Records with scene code
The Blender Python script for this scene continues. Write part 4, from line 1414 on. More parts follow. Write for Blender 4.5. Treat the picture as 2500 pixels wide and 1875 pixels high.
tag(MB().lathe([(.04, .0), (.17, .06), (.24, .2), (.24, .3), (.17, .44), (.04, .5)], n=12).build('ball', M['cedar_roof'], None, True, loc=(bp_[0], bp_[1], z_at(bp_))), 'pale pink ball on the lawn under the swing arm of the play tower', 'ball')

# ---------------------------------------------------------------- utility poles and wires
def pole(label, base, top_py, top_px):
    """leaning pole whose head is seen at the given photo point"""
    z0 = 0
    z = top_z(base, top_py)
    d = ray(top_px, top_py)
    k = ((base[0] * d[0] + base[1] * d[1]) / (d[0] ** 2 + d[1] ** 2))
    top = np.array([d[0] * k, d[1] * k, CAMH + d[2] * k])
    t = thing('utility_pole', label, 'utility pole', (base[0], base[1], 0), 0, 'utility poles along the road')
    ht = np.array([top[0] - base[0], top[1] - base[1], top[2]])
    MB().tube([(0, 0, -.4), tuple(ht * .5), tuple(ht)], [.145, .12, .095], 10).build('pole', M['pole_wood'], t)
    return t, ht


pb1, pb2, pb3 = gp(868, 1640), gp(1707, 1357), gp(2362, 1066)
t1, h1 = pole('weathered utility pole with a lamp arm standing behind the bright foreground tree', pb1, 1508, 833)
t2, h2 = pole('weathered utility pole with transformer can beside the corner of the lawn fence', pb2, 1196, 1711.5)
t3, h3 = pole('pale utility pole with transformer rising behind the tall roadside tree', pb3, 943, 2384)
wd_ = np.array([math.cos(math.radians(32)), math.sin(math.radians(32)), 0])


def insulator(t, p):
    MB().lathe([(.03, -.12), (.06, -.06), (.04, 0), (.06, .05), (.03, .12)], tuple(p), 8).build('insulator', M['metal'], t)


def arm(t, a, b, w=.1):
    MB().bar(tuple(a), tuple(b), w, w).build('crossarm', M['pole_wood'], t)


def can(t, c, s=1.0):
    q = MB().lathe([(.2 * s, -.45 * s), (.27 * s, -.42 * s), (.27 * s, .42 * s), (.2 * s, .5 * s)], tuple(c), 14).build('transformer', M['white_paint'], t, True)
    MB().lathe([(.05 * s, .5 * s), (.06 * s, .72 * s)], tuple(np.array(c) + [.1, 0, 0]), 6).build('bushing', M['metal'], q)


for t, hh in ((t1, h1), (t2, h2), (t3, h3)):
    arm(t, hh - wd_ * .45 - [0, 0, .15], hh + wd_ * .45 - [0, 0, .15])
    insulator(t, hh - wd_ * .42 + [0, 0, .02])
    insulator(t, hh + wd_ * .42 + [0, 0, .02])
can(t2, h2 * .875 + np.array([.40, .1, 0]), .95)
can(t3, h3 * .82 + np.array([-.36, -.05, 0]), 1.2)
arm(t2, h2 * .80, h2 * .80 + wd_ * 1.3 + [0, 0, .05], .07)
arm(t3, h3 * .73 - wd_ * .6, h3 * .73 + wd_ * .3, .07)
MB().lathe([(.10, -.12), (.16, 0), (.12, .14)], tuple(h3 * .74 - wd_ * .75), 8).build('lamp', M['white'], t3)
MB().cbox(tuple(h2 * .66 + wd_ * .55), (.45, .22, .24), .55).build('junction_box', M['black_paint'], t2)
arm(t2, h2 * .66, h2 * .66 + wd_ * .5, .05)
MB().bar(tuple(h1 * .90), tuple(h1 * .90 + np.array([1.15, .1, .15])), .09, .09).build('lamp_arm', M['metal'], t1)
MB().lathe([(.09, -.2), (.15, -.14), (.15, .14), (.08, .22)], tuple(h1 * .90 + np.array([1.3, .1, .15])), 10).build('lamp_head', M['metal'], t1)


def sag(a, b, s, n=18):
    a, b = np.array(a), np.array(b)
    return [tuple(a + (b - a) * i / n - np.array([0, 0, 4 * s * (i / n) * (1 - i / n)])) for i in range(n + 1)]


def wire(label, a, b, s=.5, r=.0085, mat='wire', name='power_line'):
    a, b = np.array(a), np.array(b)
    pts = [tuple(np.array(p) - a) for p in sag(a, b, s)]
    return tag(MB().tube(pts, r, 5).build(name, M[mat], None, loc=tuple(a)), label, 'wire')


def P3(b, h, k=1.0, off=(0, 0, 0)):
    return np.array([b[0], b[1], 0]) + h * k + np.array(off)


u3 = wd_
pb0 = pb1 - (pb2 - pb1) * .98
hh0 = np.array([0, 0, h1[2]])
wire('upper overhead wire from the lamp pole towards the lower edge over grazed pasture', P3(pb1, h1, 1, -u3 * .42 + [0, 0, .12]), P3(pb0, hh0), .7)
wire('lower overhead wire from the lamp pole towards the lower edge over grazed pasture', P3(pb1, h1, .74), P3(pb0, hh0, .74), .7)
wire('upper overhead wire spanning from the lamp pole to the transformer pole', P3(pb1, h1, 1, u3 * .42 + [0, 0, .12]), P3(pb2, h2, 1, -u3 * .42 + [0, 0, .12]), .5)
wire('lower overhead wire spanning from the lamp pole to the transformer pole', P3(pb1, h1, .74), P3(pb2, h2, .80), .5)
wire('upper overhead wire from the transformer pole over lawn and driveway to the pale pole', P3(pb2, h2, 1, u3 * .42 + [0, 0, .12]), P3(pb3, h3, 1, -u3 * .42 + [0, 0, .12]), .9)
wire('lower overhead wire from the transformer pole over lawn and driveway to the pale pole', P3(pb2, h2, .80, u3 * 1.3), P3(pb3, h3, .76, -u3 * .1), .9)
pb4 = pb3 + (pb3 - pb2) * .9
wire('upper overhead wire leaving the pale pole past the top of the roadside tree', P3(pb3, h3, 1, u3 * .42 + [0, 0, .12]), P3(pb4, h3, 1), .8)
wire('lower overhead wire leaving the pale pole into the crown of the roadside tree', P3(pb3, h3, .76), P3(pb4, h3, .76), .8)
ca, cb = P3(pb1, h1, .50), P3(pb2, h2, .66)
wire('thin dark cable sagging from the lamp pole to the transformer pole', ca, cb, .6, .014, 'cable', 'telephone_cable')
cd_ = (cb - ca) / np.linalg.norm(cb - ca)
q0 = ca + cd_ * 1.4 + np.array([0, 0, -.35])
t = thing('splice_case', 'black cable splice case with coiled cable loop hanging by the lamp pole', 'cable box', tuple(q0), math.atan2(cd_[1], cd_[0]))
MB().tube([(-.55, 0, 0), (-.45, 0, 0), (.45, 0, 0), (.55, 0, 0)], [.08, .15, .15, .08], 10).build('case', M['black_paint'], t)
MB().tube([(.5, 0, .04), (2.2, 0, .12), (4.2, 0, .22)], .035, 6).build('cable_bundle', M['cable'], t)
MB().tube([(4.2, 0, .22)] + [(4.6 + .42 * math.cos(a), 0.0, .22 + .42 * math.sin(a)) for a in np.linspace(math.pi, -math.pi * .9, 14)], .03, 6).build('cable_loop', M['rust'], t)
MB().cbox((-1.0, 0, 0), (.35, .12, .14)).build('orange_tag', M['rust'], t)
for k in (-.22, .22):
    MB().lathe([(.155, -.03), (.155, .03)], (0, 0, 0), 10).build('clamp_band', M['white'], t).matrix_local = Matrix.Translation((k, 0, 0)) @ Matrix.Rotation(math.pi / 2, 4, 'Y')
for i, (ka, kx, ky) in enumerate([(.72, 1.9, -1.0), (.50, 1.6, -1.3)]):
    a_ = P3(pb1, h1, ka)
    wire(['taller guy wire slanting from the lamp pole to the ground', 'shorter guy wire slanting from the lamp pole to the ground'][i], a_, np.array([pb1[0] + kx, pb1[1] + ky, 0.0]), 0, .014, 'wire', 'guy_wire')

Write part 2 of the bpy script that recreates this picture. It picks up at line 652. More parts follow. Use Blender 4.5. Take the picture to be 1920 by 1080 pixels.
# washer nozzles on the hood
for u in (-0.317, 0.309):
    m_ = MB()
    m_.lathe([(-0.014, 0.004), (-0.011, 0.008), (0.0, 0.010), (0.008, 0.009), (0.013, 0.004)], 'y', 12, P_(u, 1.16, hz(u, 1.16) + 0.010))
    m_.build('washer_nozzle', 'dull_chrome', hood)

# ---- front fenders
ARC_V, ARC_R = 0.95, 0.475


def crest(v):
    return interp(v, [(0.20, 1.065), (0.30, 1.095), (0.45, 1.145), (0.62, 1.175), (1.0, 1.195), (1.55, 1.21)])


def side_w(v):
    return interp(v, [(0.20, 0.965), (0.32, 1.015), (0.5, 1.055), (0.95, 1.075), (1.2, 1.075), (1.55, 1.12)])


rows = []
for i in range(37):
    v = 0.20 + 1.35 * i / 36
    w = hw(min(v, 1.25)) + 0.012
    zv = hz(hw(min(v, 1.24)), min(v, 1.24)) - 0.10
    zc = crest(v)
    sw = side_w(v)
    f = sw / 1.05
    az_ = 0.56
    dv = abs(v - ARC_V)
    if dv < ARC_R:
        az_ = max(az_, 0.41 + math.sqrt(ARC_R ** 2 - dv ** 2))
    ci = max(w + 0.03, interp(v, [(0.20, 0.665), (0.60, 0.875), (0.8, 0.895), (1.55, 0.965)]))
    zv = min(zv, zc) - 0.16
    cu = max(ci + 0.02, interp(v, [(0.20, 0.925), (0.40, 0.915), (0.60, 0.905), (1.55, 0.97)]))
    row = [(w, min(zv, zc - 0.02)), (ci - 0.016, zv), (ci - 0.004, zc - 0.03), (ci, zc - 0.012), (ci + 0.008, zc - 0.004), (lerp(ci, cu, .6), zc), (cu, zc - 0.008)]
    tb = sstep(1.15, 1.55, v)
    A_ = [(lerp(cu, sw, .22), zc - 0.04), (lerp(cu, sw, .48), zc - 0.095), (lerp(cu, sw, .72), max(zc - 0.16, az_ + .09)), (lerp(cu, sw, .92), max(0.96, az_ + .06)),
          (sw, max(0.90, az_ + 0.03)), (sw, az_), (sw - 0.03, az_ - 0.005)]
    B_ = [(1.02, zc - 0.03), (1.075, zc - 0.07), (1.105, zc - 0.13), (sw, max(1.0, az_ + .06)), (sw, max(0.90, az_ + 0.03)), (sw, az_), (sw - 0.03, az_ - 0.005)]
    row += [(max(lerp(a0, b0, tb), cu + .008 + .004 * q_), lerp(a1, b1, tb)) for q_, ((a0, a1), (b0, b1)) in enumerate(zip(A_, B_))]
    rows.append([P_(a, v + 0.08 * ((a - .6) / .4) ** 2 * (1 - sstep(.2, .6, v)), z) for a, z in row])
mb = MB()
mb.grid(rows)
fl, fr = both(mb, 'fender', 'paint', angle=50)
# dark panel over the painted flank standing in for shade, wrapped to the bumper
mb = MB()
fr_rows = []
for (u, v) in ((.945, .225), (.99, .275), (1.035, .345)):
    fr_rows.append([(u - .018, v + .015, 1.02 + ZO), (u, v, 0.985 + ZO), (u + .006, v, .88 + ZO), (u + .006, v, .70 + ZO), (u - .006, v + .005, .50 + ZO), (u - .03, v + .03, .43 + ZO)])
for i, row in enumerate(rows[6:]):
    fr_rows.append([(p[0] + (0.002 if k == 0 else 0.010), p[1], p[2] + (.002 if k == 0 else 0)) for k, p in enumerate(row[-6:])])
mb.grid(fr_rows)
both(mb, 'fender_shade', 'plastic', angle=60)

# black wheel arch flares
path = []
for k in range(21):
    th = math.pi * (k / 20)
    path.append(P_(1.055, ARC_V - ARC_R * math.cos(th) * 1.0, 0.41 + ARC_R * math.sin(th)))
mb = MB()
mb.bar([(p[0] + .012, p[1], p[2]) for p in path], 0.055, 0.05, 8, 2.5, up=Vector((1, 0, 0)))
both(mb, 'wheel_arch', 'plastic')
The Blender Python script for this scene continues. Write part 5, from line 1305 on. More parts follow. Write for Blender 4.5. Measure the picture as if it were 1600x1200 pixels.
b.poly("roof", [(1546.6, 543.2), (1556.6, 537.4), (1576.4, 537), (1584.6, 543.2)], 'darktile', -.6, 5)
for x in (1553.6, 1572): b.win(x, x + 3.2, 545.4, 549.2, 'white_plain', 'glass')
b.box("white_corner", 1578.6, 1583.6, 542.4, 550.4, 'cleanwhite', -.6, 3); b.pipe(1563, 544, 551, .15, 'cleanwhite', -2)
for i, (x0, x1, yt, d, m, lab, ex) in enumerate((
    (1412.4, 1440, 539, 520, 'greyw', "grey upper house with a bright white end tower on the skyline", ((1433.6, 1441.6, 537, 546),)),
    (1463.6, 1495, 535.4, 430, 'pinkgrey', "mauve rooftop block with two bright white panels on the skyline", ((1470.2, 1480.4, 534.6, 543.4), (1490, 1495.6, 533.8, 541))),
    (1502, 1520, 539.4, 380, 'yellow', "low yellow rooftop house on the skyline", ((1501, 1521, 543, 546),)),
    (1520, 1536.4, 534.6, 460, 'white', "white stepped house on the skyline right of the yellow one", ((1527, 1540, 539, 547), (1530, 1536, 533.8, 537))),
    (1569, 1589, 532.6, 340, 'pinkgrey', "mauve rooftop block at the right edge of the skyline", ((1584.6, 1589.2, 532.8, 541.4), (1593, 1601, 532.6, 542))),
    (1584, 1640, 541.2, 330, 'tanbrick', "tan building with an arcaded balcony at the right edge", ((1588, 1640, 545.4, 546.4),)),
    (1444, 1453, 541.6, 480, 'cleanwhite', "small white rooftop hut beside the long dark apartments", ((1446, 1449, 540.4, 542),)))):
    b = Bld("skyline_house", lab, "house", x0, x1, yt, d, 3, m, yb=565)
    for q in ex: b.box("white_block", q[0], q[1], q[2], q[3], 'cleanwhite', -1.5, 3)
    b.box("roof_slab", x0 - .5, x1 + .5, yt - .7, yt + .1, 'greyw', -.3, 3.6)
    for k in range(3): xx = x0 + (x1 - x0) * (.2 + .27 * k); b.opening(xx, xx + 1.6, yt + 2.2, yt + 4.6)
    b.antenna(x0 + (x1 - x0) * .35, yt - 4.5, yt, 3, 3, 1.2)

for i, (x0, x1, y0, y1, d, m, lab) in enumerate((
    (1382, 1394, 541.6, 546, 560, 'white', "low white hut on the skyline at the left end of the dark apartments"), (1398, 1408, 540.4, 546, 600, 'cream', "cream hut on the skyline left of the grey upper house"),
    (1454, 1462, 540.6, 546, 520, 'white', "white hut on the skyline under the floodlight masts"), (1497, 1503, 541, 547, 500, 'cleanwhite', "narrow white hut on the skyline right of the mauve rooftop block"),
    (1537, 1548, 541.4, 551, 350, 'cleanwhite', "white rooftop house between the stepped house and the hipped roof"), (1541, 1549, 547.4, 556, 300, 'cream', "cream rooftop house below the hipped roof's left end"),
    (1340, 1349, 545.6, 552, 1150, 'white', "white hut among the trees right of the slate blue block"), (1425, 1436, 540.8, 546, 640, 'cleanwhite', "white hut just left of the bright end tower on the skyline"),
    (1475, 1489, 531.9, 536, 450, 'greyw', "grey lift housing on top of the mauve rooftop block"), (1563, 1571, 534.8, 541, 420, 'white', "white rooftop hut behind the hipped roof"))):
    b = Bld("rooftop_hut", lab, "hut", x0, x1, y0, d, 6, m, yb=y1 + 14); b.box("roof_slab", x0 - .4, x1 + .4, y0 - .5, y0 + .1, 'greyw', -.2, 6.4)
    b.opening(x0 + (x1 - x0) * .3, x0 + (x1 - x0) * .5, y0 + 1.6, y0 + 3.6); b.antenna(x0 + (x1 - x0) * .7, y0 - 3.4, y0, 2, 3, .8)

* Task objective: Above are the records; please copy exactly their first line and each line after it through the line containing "play tower', 'ball')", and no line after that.

* Answer to this exercise:
The Blender Python script for this scene continues. Write part 4, from line 1414 on. More parts follow. Write for Blender 4.5. Treat the picture as 2500 pixels wide and 1875 pixels high.
tag(MB().lathe([(.04, .0), (.17, .06), (.24, .2), (.24, .3), (.17, .44), (.04, .5)], n=12).build('ball', M['cedar_roof'], None, True, loc=(bp_[0], bp_[1], z_at(bp_))), 'pale pink ball on the lawn under the swing arm of the play tower', 'ball')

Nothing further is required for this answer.